Paylaş
İlişkilerde erkek ve kadının fonksiyonları zaman zaman yüz değiştirse de temelde değişmeyen bazı özellikler var. Özellikle erkeklerin ilişkilere bakış açısı kadınlar tarafından anlaşılmaz bulunduğu için erkeklerin ruh halini masaya yatıran Yaşam Koçu ve Evlilik Danışmanı Yeşim Varol Şen, konuyla ilgili şunları aktarıyor…
Kadını Korumak Erkeğin Doğasında Var
"İlk çağlardan beri erkek profiline bakarak başlamak lazım belki de. Mağara döneminde bile kadınlar mağara civarında yaşarken, erkek avlanmaya çıkarmış. Sonrasında yeni topraklar fethetmek, ailelerinin güvenliğini sağlamak için erkekler savaşa gidermiş.
Sonra ‘şövalyelik’ kavramı çıkmış ortaya.
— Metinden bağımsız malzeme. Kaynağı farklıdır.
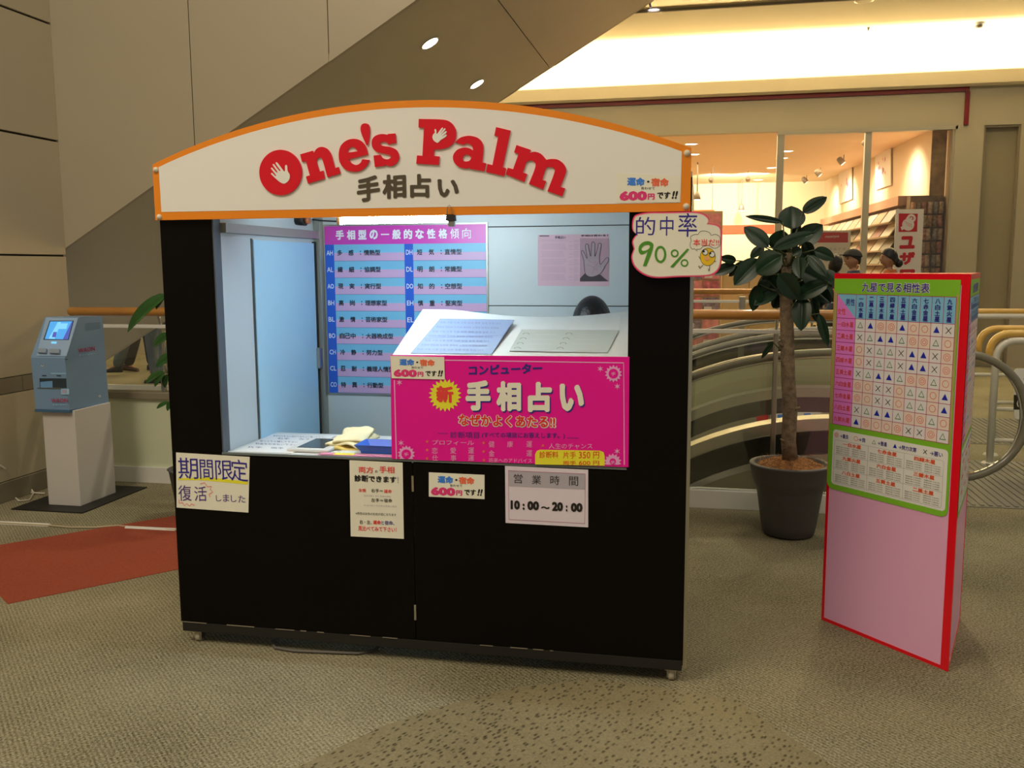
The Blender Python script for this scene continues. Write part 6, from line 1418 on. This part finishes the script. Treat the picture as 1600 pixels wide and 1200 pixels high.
for a in range(4): B().tube([(hp.x + .11 * cos(a * pi / 2 + .8), 3.99 + .11 * sin(a * pi / 2 + .8), .43), (hp.x + .15 * cos(a * pi / 2 + .8), 3.99 + .15 * sin(a * pi / 2 + .8), .0)], .011, 8).mk('leg', M_steel, st)
# three people in the corridor in front of the shop
def at_head(px, py, Y, H_): p = onY(Y, px, py); return (p.x, Y, 0), p.z / H_
Hh = 1.54 + .085 + .125
l_, s1 = at_head(1334, 386, 10.95, Hh + .02); person(l_, radians(-62), 'man in a dark flat cap and navy jacket looking left in front of the shop', {k: v for k, v in walk.items()}, cloth_m('navy', (.035, .05, .10)), cloth_m('grey', (.08, .08, .09)), cap=cloth_m('cap', (.045, .045, .04)), sc=s1)
l_, s1 = at_head(1391, 387, 11.0, Hh); person(l_, radians(-78), 'woman with black hair in a bun and an orange top in front of the shop', {k: v for k, v in walk.items()}, cloth_m('orange', (.48, .13, .04)), cloth_m('dark', (.03, .03, .04)), hair='bun', female=True, sc=s1)
l_, s1 = at_head(1306, 397, 12.3, Hh); person(l_, radians(-30 + 180), 'person with black hair seen from behind, left of the man in the cap', {}, cloth_m('plum', (.07, .04, .06)), cloth_m('dark', (.03, .03, .04)), hair='bob', female=True, sc=s1)
# three walkers seen from the waist down under the overhead escalator
M_jean = cloth_m('jeans', (.10, .14, .17)); M_dk = cloth_m('darktrousers', (.035, .035, .04)); M_bl = cloth_m('bluegrey', (.14, .17, .21))
wide = dict(walk); wide.update(lk=(.09, -.25, .55), la=(.09, -.42, .14), lt=(.09, -.55, .08), lh=(.08, 0, .88), rk=(-.09, .08, .50), ra=(-.09, .40, .18), rt=(-.09, .33, .05))
p = onZ(0, 231, 587); person((p.x, p.y, 0), radians(-90), 'person in faded jeans striding left beneath the escalator, leading the group', wide, cloth_m('grey', (.08, .08, .09)), M_jean, shoes=(.03, .032, .034))
p = onZ(0, 221, 580); person((p.x, p.y, 0), radians(95), 'person in dark trousers and brown boots walking right beneath the escalator', dict(walk, lk=(.09, -.10, .52), la=(.09, -.13, .10), lt=(.09, -.27, .05), rk=(-.09, .02, .50), ra=(-.09, .16, .11), rt=(-.09, .04, .04)), cloth_m('dark', (.03, .03, .04)), M_dk, shoes=(.05, .025, .018))
p = onZ(0, 247, 597); person((p.x, p.y, 0), radians(-80), 'person in blue-grey trousers beneath the escalator, closest to the booth', {}, M_bl, M_bl, hair='bob', shoes=(.05, .05, .05))
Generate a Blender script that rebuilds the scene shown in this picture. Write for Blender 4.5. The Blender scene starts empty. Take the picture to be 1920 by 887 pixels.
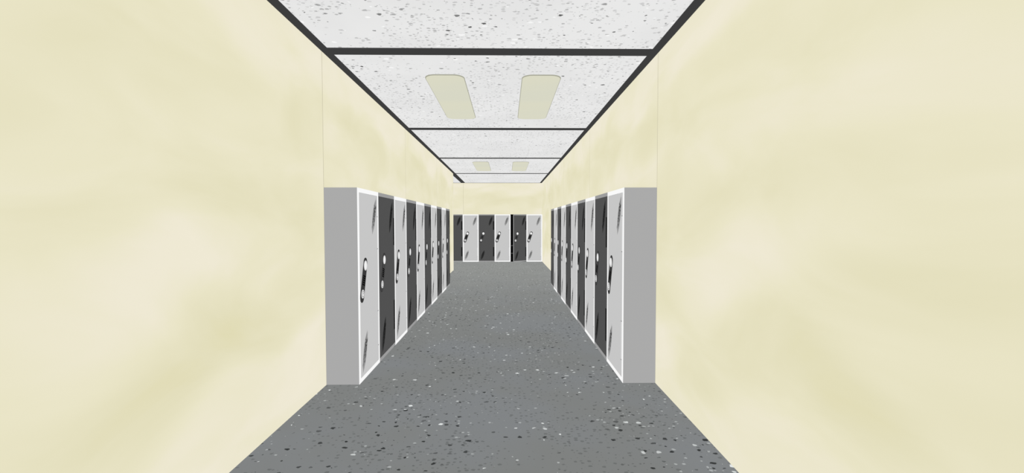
import bpy, bmesh, math, random
from mathutils import Matrix, Vector

scene = bpy.context.scene
COL = scene.collection
random.seed(4)

# ------------------------------------------------------------------ sizes
W, HC, HL, DL = 2.8066, 2.8036, 1.6733, 0.2799     # corridor width, ceiling, locker height, locker depth
LW, EW = 0.6, 2.8066 / 5                            # locker widths: side rows, end row
Y0, Y1, YO = -6.0, 12.0, 9.0                        # corridor ends, corner of the side passage
XP = -3.0                                           # far end of the side passage
CX, CY, CZ, YAW, PITCH, ROLL, F = 1.52821, -3.69433, 1.37525, 0.01352, 0.03134, 0.00099, 819.03

# ------------------------------------------------------------------ materials
def lin(h):
    h = h.lstrip('#')
    v = [int(h[i:i + 2], 16) / 255 for i in (0, 2, 4)]
    return tuple(c / 12.92 if c <= .04045 else ((c + .055) / 1.055) ** 2.4 for c in v) + (1,)

EM, DF = 0.96, 0.05       # evenly lit surfaces: mostly their own flat glow, a little reflected light

def new_mat(name):
    m = bpy.data.materials.new(name)
    m.use_nodes = True
    m.cycles.emission_sampling = 'NONE'
    nt = m.node_tree
    nt.nodes.clear()
    return m, nt

def finish(nt, src):
    """src: a colour socket or a rgba tuple"""
    out = nt.nodes.new('ShaderNodeOutputMaterial')
    add = nt.nodes.new('ShaderNodeAddShader')
    em = nt.nodes.new('ShaderNodeEmission'); em.inputs['Strength'].default_value = EM
    df = nt.nodes.new('ShaderNodeBsdfDiffuse')
    mul = nt.nodes.new('ShaderNodeMix'); mul.data_type = 'RGBA'; mul.blend_type = 'MULTIPLY'
    mul.inputs[0].default_value = 1
    mul.inputs[7].default_value = (DF, DF, DF, 1)
    if isinstance(src, tuple):
        em.inputs['Color'].default_value = src; mul.inputs[6].default_value = src
    else:
        nt.links.new(src, em.inputs['Color']); nt.links.new(src, mul.inputs[6])
    nt.links.new(mul.outputs[2], df.inputs['Color'])
    nt.links.new(em.outputs[0], add.inputs[0]); nt.links.new(df.outputs[0], add.inputs[1])
    nt.links.new(add.outputs[0], out.inputs['Surface'])

def flat(name, hexc):
    m, nt = new_mat(name)
    finish(nt, lin(hexc))
    return m

def N(nt, t, **kw):
    n = nt.nodes.new(t)
    for k, v in kw.items():
        setattr(n, k, v)
    return n

def math_n(nt, op, a, b=None, c=None, clamp=False):
    n = N(nt, 'ShaderNodeMath', operation=op, use_clamp=clamp)
    for i, v in enumerate((a, b, c)):
        if v is None: continue
        if isinstance(v, (int, float)): n.inputs[i].default_value = v
        else: nt.links.new(v, n.inputs[i])
    return n.outputs[0]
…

Birçok masalda prensesleri ejderhalardan, kuleye kapatan kötü kalpli cadılardan kurtaran şövalyeler anlatılır hala. Hiçbir masalda prensesin şövalyeye kendisini nasıl kurtaracağını anlattığını duydunuz mu? Prensesler kurtarılmayı beklerken sessizce gözyaşı döker, prens kendi imkanlarıyla ejderhayı alt eder ve sonunda prenses kahraman şövalyesine aşık olur.
Elbette hiçbir kadının hayatı başkasının kendisini kurtarmasına bağlı, aciz yaşamasından bahsetmiyoruz. Ama erkek psikolojisine bakarsak, kadını korumak kollamak, eşi için bir şeyler yapmak doğalarında var."
Erkeğin Gözünden İlişki
"Günümüze dönersek, çoğu erkek artık babasını rol model almıyor. Çünkü onlar da erkek egemen evliliklerin annelerini ne denli mutsuz ettiğini görmüş ve bundan ders çıkarmışlar. Zaten evlendikleri kadınlar da annelerine pek benzemiyor. Daha bağımsız, ayakları üzerinde duran, kariyere öncelik veren güçlü kadınlar. Erkek zaten ezebileceği değil, başarısından gurur duyacağı kadını seçmiş eş olarak. Bu sebeplerle hayran olmuş, adı aşk olmuş zaten.
Sonra hayat başlıyor. Kadında hayran olduğu güç, bir dönem sonra kendini ezici bir şekilde hissettirmeye başlıyor. Erkekler kadınlar gibi değil, çoğu erkek bıçak kemiğe dayanmadıkça, her mutsuzluğu dile getirmiyor hemen.
Evde tartışma veya huzursuzluk olmaması arzusu, onları zaman zaman sorunları ertelemeye itebiliyor. Fakat bir dönem sonra, eşinin dominant davranışları karşısında rahatsız olmaya başlayan erkekler, farklı reaksiyonlar geliştirebiliyor. Ya isyan başlıyor (ki bu evde sürekli tartışma ve huzursuzluk anlamına geliyor ve şiddetli geçimsizlikle sonuçlanıyor) ya da pasifize olmuş erkek, evlilik etiğine aykırı da olsa kendini aktif hissedebileceği yeni alanlar yaratma ihtiyacı hissetmeye başlıyor."
Evde Kedi, Dışarıda Kaplan Erkekler
"Eşi bir ‘anne’ye dönmüş erkekler, yanında kendilerini huzuru ve güçlü hissedebilecekleri bir ‘kız arkadaş’ a ihtiyaç duymaya başlıyorlar. ‘Evde kedi, dışarıda kaplan’ tabir edilen hayat modelleri çıkıyor ortaya.
Aslında bu sadece kadın ya da erkek farkı değil elbette. Hiç kimse sürekli yönetildiği, her adımı kontrol edilen ve sürekli talimatlarla yaşadığı bir hayatı tercih etmez. İlişki kurmanın, evliliğe adım atmanın amacı mutlu olmaktır.
Evlilikler hapishaneye döndüğü anda kadın ya da erkek herkes özgür bir nefes alabilmenin, parmaklıkları aralayabilmenin düşünü kurmaya başlar. Bu nedenle ‘Evlilik müessesi’ tanımını, ‘Evlilik ciddi bir kurumdur’ lafı yanlıştır. Çünkü hiç kimse bir kurumun katı kuralları içinde yaşamayı tercih etmez. Hatta bırakın yaşamayı, patronun tekelinde bir yönetimde, fikirlerine hiç değer verilmediğini hisseden bir ortamda çalışanlar bile gün gelip kendi işinin patronu olacağı günleri hayal eder.”